Q.小林可夢偉は、チームリーダーという新しい役割をどうこなしているのでしょう?
「まずはっきりさせておきたいのは、ふたりのドライバーをまったく同等に扱っているということだ。それでも新人が加入した場合は経験の長いドライバー、うちの場合は可夢偉にある程度のリーダーシップを発揮してもらわなければならない。可夢偉は去年だけでも大きく成長し、今はエンジニアと協力してマシンの開発を進めるという役割を担っている。もちろん、これからも優れた追い越しの技術で私たちを楽しませてくれることだろう。そして、模範的なチーム・プレーヤーでもある。これはセルジオにとっても非常に大きなことだ。二人は実に上手くやっている」。

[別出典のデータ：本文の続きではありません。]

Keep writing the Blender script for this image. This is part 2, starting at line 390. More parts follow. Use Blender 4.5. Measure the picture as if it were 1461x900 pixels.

Q.可動リヤ・ウイングについての意見を聞かせてください。
「みんながそれについて、さまざまな議論をしてきた。重要なのは、効果がチームによってまちまちな点で、不利になっているところもある。うちの場合は開幕戦から良好で、追い越しを促進するというFIAの意図どおりになっている。それでもまだ、結論を出すのは早いだろう。開発が進むなつごろには、はっきりしてくるはずだ」。
Q.タイヤについてはどうでしょう?
「ピレリは厳しい洗礼をうけているところだ。厳しい課題をつきつけられ、しかもレースを盛り上げるために消耗の早いものを用意するよう言われている。この3戦で、ピレリは手応えをつかんでおり、素晴しい仕事をしたと思う。うちのマシンはタイヤへの負担がちいさいのだが、それも偶然ではない。エンジニアは早い段階から、これに取り組んでいたんだ。その成果がレースに出ている。レースの性格はピットストップが増えることによって変わり、ファンはレース展開を追うのが大変だろう。同じことがチームの戦術にも言える」。
Q.ザウバーの現状をどう見ていますか?
「12ヶ月前と比べても、はるかにいい状態だ。2010年はワークスからプライベートへと転換したので、大変難しく、とりわけシーズン序盤に成績を残すことができなかった。そのため、2011年のスポンサー集めにも苦労した。それでも、真っ白なマシンを走らせることになっていないのはたいしたものだと思う。うちのような規模のチームでは、新たに資金が入ることが、そのままレース結果につながるだろう。だから引き続きスポンサーを探している。技術面で重要なのは、ザウバーC30が、ジェームス・キーにとって始めての本格的なマシンだと言う点だ。チームに加わって1年、彼はさまざまな成果を挙げている。チームの組織改革にも貢献した。もちろん、本業のマシン開発にも腕を振るっている。C29は荒れた路面や縁石を越えるときなどに姿勢が安定せず、セッティングでそれを修正することができなかった。その点、C30は柔軟性があり、空力的にも優れている。全体的に、ザウバー・F1・チームは進歩している。しかしもちろん、これからも限られた予算のなかで、さらに上を目指さなければならない」。